Data shown
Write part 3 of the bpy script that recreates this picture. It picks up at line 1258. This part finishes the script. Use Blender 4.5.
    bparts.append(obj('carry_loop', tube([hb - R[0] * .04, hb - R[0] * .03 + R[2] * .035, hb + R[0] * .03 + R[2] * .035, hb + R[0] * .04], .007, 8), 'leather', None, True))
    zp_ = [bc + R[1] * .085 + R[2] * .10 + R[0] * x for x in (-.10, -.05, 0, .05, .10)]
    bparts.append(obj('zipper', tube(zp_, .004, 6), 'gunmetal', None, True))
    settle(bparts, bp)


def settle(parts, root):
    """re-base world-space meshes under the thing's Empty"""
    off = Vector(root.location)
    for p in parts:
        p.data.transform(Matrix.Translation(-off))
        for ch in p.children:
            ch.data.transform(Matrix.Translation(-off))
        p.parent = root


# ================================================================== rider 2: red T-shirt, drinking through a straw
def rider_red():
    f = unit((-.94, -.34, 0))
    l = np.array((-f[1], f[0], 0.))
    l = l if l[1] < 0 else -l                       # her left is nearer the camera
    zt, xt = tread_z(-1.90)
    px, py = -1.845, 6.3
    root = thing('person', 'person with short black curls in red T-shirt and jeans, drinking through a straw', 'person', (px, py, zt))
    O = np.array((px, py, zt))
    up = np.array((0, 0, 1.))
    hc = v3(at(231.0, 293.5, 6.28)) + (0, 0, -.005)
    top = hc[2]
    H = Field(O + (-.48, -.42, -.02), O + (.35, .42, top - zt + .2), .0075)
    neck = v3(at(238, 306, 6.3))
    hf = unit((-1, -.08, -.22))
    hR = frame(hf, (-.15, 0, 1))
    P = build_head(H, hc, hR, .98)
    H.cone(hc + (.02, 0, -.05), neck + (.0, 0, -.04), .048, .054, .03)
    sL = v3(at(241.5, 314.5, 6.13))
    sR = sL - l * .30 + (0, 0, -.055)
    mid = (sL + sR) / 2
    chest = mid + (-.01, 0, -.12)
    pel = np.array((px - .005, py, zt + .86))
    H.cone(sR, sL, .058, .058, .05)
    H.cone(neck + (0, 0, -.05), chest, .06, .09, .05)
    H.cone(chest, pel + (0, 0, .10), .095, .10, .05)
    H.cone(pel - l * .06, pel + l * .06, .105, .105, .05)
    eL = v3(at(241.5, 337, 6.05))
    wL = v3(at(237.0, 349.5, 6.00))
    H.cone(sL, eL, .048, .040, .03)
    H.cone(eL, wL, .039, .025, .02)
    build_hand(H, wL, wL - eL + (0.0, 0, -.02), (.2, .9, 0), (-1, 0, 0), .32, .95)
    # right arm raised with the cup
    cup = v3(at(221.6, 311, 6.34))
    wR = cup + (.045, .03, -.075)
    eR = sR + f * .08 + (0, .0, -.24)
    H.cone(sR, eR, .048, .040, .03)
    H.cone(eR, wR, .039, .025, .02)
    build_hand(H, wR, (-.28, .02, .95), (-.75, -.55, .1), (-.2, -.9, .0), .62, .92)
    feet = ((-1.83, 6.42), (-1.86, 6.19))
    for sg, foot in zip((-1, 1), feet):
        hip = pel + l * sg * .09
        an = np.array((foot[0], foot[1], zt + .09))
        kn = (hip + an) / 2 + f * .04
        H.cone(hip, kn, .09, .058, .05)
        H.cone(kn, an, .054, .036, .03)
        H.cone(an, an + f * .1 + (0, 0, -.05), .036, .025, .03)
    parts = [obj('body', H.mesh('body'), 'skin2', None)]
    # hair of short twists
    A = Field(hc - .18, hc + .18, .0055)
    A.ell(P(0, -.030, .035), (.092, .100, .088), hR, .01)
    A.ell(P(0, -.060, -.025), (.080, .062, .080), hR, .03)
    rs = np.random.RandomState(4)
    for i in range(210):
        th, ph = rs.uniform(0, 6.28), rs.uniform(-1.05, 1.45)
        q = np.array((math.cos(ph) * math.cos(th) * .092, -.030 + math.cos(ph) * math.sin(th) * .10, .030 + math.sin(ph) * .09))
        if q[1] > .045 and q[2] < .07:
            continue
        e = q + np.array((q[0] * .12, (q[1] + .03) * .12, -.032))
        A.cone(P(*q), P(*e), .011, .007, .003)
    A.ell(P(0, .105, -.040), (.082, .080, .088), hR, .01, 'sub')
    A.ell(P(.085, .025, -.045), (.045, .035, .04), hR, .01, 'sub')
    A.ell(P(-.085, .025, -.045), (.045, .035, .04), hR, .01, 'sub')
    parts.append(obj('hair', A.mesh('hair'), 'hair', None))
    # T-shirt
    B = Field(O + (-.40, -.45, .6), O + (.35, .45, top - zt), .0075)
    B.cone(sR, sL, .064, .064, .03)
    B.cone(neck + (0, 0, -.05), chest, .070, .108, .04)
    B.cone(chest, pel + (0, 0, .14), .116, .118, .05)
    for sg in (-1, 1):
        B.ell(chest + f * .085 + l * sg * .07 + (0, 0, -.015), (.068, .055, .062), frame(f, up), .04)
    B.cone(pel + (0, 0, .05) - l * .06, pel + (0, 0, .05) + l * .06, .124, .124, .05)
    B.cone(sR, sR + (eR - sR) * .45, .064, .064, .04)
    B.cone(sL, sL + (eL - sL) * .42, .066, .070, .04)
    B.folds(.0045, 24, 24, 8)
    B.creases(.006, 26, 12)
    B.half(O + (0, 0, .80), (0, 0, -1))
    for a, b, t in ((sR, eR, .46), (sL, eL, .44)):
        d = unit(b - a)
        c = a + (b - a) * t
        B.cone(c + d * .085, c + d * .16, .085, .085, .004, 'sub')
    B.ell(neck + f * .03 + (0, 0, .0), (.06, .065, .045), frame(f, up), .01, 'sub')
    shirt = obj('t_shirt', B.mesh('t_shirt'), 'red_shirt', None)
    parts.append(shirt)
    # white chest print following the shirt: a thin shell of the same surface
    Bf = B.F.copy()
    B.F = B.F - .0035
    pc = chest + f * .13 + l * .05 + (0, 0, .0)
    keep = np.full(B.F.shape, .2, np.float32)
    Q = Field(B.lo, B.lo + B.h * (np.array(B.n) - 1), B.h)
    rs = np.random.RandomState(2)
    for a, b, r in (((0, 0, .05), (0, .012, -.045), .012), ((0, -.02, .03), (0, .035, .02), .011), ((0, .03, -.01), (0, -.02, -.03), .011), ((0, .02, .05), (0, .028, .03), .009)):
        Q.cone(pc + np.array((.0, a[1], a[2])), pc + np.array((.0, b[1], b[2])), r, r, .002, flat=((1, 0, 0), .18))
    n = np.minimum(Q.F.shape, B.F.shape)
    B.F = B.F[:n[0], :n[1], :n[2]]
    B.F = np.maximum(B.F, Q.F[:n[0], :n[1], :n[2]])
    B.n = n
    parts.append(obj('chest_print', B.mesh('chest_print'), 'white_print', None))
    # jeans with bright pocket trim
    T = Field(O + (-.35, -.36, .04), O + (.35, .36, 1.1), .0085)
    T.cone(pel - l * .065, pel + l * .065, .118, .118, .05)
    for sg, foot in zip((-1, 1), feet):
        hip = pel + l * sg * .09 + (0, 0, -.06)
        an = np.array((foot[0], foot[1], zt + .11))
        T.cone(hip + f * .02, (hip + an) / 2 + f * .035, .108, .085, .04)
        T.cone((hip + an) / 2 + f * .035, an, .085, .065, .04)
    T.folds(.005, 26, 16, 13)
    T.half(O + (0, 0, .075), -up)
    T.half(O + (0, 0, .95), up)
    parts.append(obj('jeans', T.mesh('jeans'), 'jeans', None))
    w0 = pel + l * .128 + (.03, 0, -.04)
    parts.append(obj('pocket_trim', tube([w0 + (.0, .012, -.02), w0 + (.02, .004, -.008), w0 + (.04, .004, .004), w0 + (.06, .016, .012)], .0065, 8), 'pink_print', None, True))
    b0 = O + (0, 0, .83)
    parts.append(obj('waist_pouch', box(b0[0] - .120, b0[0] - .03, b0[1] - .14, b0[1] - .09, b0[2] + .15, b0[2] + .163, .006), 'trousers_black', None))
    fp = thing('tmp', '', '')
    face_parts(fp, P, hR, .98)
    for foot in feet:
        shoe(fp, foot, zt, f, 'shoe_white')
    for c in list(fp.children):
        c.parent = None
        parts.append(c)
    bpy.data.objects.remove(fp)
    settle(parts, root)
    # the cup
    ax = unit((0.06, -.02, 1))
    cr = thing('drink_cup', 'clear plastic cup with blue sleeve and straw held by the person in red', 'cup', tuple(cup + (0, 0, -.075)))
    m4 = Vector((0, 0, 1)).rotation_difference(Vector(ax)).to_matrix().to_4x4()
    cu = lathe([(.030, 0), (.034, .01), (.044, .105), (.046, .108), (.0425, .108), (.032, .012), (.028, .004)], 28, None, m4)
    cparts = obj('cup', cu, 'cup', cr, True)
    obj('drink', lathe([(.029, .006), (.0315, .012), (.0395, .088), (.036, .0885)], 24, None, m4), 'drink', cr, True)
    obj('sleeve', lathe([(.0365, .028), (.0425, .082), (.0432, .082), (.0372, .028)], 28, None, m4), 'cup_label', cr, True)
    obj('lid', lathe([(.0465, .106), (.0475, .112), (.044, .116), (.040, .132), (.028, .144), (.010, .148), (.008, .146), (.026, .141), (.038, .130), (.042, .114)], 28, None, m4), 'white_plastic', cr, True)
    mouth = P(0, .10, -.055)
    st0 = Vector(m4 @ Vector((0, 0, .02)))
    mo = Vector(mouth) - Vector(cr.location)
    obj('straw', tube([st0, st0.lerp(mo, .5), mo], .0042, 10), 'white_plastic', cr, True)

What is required
Restate word for word only the lines running from the beginning of the data to the line holding "settle(bparts, bp)", both included.

Exercise result
Write part 3 of the bpy script that recreates this picture. It picks up at line 1258. This part finishes the script. Use Blender 4.5.
    bparts.append(obj('carry_loop', tube([hb - R[0] * .04, hb - R[0] * .03 + R[2] * .035, hb + R[0] * .03 + R[2] * .035, hb + R[0] * .04], .007, 8), 'leather', None, True))
    zp_ = [bc + R[1] * .085 + R[2] * .10 + R[0] * x for x in (-.10, -.05, 0, .05, .10)]
    bparts.append(obj('zipper', tube(zp_, .004, 6), 'gunmetal', None, True))
    settle(bparts, bp)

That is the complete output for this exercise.